The emergence of the Horn of Africa as an open geopolitical space enables Israel to bypass regional political constraints and directly engage in one of the most important global navigation hubs linked to the Bab-el-Mandeb Strait and the Red Sea. The Israeli recognition of Somaliland within this approach is regarded as a step beyond its symbolic diplomatic dimension to a deeper strategic function aimed at securing a political-economic foothold that allows Israel indirect control over international trade and supply chains, linking the Red Sea to the Indian Ocean within an integrated maritime and economic security vision. This approach reflects Israel's reliance on functional integration as a tool for reproducing influence away from direct political confrontation.

This path complements the legal and political framework provided by the 1979 Camp David Accords, which guaranteed Israel freedom of navigation through the Strait of Tiran, from the port of Eilat to the Red Sea and Bab-el-Mandeb. This privilege has fortified Israeli trade and maritime supply chains against rising regional threats, whether linked to maritime piracy or security tensions in Yemen and the Red Sea. The recognition of Somaliland is part of a broader strategy to transform maritime influence into a tool for economic security, in line with the Israeli shift towards a concept of security through economy rather than relying solely on traditional military deterrence.

Undoubtedly, the 2020 Abraham Accords provided Israel with a political cover that enabled it to expand its scope of movement outside the traditional Arab realm and engage in sensitive strategic areas like the Horn of Africa without high political costs. This path coincided with the proposals observed at the 2023 G20 meetings concerning the Indian Economic Corridor, reflecting a high degree of alignment between Israeli strategy and emerging international economic dynamics.

This convergence reveals Israel's ability to transform normalization from a symbolic political framework into actual functional-economic integration, repositioning it within global trade networks as an indispensable actor. Also, this shift carries profound political dimensions at the regional level, enforcing the logic of economic peace as an alternative approach to managing the Arab-Israeli conflict at the expense of the political solution centered on ending the occupation and settling the Palestinian issue. This is evidenced by the abstention of several Arab states that signed the Abraham Accords from condemning the Israeli recognition of Somaliland, reflecting a structural shift in the philosophy of normalization from linking it with achieving Arab political gains to granting it a legitimacy based on functional integration and intertwined economic interests.

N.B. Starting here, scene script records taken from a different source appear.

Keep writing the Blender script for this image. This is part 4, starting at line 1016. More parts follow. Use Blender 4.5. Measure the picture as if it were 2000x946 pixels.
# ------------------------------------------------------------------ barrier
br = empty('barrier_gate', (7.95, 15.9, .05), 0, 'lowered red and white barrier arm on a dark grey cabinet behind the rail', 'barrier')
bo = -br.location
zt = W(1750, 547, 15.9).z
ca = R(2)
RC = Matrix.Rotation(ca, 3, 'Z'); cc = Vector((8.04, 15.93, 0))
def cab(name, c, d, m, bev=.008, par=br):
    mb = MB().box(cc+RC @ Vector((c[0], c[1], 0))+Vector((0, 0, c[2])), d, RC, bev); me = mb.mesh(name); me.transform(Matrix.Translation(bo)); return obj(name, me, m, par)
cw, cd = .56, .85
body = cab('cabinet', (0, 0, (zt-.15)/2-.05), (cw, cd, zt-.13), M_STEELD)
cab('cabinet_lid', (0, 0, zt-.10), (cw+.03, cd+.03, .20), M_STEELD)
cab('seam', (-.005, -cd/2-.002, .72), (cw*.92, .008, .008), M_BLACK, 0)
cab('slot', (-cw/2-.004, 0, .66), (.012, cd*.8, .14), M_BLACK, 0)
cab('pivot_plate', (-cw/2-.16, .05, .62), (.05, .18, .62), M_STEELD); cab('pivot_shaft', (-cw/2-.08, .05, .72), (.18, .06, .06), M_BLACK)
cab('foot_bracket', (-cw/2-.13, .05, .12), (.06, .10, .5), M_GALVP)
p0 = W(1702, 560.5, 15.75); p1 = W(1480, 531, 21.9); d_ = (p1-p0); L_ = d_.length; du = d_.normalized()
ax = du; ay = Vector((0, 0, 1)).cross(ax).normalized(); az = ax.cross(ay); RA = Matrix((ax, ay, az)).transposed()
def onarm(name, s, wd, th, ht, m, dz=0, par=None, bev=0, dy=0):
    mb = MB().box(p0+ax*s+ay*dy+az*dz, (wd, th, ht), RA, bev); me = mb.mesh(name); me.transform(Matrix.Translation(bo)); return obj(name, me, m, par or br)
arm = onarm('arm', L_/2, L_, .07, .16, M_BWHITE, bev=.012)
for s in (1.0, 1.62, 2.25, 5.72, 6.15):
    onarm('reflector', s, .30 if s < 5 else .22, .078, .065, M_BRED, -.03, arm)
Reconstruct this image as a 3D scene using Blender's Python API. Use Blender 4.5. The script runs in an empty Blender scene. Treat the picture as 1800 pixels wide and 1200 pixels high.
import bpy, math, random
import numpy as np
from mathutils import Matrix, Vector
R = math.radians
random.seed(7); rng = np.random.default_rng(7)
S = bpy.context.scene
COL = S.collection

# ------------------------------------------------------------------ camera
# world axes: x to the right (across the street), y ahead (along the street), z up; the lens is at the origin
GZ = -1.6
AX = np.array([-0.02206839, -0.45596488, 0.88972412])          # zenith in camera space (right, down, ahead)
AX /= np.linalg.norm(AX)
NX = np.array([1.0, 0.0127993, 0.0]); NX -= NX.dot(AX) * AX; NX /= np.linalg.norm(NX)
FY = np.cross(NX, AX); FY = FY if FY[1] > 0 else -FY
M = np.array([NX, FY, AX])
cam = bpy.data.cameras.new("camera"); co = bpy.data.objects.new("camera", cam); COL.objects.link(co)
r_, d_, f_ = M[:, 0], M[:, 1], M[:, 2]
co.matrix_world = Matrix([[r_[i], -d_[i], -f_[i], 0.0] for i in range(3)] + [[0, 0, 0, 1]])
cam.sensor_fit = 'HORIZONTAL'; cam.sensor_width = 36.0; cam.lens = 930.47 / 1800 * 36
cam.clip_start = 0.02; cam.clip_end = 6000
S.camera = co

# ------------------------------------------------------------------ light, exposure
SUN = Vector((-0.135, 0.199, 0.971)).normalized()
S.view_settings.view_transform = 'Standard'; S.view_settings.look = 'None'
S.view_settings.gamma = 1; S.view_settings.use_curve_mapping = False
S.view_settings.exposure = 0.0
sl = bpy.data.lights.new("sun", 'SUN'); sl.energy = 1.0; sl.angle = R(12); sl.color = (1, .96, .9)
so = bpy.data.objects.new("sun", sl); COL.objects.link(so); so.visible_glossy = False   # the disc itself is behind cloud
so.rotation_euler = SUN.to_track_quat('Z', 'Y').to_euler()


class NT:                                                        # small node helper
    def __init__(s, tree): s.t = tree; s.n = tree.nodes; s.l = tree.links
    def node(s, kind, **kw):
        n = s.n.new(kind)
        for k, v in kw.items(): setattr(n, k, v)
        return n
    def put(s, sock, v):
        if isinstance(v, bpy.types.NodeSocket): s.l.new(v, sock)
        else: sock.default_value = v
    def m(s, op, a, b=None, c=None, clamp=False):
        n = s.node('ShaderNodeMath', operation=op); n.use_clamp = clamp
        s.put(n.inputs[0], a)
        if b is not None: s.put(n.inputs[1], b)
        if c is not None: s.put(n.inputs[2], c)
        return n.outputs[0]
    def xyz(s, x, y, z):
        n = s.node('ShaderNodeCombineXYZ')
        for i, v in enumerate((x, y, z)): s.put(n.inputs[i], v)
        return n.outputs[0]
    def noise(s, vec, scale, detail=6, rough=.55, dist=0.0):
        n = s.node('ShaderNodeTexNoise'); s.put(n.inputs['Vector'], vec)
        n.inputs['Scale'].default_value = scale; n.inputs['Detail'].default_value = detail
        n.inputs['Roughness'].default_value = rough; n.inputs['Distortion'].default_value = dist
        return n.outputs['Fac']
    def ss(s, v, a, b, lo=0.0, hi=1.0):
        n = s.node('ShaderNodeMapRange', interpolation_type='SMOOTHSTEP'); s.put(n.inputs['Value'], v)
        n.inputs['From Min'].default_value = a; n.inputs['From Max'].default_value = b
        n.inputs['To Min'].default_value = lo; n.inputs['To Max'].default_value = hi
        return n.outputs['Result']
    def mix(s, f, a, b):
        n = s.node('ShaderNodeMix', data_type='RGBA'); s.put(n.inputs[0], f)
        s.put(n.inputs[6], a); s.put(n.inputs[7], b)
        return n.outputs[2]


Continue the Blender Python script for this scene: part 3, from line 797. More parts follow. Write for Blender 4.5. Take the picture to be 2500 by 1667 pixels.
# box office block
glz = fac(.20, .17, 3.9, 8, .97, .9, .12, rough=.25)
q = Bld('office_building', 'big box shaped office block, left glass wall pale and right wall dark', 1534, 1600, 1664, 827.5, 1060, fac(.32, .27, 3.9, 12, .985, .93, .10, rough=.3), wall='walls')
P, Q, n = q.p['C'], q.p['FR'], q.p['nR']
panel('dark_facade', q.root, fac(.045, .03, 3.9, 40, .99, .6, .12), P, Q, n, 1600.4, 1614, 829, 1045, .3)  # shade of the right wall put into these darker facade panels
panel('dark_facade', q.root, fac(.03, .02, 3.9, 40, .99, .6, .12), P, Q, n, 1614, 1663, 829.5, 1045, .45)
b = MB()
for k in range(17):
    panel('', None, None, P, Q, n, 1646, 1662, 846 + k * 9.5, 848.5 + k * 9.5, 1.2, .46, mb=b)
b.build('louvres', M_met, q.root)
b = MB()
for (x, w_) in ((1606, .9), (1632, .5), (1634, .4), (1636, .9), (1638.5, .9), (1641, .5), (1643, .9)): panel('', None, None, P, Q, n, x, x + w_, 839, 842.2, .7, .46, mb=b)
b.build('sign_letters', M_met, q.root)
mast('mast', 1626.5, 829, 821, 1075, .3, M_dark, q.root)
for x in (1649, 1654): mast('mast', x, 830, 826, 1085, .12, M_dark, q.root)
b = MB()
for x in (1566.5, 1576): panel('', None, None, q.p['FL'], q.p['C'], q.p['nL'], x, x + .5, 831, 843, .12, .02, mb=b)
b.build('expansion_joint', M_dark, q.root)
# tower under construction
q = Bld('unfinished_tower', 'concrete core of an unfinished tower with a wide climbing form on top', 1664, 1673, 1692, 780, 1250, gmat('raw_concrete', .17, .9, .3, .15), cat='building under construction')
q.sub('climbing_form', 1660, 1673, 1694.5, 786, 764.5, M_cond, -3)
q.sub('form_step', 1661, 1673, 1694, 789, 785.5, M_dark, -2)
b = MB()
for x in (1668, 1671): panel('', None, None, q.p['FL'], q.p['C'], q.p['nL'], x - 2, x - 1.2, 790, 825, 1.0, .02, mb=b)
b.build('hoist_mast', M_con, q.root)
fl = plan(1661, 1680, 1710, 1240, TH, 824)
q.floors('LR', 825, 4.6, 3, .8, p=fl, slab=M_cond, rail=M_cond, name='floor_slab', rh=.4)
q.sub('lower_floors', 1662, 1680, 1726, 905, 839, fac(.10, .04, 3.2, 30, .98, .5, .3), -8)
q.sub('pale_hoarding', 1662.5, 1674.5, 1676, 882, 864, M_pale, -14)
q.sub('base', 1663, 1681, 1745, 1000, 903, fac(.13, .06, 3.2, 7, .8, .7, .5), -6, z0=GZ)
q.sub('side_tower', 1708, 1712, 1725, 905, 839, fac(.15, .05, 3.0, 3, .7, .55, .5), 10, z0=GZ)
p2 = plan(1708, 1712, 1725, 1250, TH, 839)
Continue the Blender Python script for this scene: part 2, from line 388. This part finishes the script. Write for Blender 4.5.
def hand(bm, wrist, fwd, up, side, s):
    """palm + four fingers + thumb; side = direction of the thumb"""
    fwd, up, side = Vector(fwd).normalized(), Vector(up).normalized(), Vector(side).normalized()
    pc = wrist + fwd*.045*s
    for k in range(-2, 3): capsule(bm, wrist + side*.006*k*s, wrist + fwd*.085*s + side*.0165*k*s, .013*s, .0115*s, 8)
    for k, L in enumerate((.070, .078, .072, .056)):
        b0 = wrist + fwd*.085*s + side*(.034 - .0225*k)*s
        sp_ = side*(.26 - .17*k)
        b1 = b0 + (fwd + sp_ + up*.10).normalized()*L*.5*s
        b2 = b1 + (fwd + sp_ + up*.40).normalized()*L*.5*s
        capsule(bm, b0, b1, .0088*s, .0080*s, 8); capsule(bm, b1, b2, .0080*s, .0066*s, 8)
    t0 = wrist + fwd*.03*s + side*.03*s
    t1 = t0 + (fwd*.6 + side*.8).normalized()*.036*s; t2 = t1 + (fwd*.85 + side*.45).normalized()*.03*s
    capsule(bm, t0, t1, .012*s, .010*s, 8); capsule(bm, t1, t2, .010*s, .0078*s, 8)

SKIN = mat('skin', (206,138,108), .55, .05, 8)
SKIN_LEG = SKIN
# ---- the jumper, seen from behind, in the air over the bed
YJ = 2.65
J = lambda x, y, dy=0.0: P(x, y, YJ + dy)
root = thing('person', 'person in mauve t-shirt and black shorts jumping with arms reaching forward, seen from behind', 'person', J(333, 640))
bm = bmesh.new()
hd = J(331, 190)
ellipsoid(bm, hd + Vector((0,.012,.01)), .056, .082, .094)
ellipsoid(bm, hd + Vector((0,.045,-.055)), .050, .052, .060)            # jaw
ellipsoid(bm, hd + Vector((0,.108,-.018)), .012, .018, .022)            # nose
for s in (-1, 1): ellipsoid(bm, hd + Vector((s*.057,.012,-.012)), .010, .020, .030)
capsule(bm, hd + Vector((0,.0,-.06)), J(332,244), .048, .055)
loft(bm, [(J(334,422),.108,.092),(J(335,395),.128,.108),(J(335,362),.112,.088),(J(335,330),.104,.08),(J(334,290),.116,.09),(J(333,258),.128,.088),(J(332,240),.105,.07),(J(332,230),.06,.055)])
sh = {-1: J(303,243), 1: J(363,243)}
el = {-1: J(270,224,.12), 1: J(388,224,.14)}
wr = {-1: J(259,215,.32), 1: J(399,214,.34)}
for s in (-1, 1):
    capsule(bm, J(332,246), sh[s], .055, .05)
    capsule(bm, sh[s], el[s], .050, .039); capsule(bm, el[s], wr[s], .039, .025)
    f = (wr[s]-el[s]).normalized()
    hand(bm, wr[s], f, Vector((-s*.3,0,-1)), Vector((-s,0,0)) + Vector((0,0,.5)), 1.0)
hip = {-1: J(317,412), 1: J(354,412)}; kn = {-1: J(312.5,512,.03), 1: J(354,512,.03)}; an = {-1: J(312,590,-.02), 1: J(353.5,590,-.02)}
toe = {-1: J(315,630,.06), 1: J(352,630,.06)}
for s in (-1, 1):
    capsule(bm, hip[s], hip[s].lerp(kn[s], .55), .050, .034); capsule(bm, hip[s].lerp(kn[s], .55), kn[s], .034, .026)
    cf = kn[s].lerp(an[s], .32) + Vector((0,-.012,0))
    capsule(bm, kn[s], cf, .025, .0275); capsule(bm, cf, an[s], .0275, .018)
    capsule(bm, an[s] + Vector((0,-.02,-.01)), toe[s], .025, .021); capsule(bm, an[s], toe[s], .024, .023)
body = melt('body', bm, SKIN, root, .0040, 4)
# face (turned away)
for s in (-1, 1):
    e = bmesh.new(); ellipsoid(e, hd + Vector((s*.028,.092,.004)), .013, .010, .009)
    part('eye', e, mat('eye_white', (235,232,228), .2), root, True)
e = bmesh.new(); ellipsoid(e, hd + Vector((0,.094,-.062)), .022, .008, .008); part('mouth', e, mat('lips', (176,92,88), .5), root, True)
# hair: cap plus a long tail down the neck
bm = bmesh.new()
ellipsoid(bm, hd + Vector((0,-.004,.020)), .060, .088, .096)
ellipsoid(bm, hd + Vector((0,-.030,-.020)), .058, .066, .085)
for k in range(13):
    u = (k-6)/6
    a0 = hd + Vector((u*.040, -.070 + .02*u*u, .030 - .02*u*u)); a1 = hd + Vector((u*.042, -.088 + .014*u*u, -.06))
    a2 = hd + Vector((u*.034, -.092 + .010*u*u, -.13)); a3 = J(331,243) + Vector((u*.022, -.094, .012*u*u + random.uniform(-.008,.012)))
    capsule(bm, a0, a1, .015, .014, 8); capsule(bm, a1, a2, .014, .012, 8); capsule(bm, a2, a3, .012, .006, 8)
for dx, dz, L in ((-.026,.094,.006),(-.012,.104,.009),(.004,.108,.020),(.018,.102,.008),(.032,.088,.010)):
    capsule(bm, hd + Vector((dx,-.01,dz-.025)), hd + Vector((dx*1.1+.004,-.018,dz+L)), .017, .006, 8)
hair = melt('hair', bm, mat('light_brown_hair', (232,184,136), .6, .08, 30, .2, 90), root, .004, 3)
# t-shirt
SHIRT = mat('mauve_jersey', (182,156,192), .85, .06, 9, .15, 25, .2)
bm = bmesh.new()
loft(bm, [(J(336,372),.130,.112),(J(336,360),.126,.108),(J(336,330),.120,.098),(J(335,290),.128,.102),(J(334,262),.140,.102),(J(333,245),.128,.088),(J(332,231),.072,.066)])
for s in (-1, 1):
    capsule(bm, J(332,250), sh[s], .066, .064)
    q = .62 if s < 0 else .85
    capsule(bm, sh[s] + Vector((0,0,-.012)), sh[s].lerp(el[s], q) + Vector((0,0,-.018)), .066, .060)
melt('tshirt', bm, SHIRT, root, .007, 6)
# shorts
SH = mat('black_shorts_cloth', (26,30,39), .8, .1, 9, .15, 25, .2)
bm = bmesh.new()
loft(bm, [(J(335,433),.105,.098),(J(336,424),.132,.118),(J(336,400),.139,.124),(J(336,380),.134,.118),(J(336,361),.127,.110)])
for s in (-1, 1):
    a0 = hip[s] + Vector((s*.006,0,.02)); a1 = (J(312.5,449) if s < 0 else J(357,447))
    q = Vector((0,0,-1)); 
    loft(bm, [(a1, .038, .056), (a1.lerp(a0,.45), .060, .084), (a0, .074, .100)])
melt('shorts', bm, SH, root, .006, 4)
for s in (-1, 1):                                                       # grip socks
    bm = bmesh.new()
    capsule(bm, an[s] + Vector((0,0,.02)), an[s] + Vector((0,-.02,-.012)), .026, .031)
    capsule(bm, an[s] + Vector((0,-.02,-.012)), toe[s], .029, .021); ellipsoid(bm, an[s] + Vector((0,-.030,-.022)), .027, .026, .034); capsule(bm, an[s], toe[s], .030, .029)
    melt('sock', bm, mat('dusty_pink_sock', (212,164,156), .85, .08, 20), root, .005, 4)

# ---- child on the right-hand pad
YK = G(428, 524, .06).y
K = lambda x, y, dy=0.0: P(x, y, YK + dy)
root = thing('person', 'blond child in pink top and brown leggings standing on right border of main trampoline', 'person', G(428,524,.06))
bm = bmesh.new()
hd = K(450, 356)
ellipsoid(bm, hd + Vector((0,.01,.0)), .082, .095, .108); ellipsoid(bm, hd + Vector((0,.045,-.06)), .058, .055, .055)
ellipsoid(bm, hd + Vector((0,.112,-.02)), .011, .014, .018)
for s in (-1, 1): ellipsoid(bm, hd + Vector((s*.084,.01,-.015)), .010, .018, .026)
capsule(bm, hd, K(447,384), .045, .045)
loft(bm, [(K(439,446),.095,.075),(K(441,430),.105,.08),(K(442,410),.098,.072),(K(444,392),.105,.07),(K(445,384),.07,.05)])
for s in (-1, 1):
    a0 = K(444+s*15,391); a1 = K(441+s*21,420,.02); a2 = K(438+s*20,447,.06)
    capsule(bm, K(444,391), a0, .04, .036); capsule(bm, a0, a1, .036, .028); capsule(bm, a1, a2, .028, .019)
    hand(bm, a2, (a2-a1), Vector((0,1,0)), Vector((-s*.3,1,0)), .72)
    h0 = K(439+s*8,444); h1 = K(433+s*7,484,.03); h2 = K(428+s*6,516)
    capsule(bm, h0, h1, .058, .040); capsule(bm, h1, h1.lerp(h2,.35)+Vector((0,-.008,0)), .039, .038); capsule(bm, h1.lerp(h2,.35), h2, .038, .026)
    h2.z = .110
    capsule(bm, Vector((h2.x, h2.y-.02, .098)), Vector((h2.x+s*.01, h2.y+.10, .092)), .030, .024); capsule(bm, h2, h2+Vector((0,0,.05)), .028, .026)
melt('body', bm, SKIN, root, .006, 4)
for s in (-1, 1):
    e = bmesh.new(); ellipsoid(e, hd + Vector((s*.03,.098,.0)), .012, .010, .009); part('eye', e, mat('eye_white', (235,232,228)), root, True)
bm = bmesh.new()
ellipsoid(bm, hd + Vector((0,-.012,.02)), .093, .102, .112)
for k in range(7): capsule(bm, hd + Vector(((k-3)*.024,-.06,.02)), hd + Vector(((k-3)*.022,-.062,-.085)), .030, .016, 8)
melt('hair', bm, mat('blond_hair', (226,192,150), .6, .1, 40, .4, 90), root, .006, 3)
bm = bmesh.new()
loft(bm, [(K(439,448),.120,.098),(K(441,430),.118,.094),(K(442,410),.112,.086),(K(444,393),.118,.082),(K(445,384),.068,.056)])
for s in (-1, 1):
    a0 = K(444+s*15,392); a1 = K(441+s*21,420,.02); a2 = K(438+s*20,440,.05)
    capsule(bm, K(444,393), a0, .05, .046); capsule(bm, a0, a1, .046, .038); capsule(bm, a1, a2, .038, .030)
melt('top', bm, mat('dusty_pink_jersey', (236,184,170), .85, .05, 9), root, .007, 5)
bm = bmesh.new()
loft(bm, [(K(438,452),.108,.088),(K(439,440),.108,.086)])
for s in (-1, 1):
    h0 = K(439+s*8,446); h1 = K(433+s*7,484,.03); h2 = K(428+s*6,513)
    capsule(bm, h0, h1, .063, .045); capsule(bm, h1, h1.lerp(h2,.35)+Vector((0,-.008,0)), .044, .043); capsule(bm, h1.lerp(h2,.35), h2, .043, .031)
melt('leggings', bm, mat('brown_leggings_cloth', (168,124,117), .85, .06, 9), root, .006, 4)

It is important to note that this path will lead to a decline in the centrality of the Palestinian issue in regional calculations, placing both Jordan and Saudi Arabia directly in confrontation with Israeli strategy, as the only two states that have maintained linking any regional economic engagement with a political solution condition.

Herein, Israeli movements in the maritime corridors and the Horn of Africa reveal an integrated strategy for functional-economic and geopolitical integration, aimed at ensuring sustained access to vital corridors and securing trade and energy chains, while redefining Israel's role in the region as a central actor in the equations of international economy and security. This transformation redefines the nature of the Arab-Israeli conflict, where the political dimension of the conflict is neutralized through the interplay of economic interests, while maintaining pressure tools towards traditional Arab states, opening the way for a new phase of conflict management based on the economy as a tool of soft geopolitical dominance.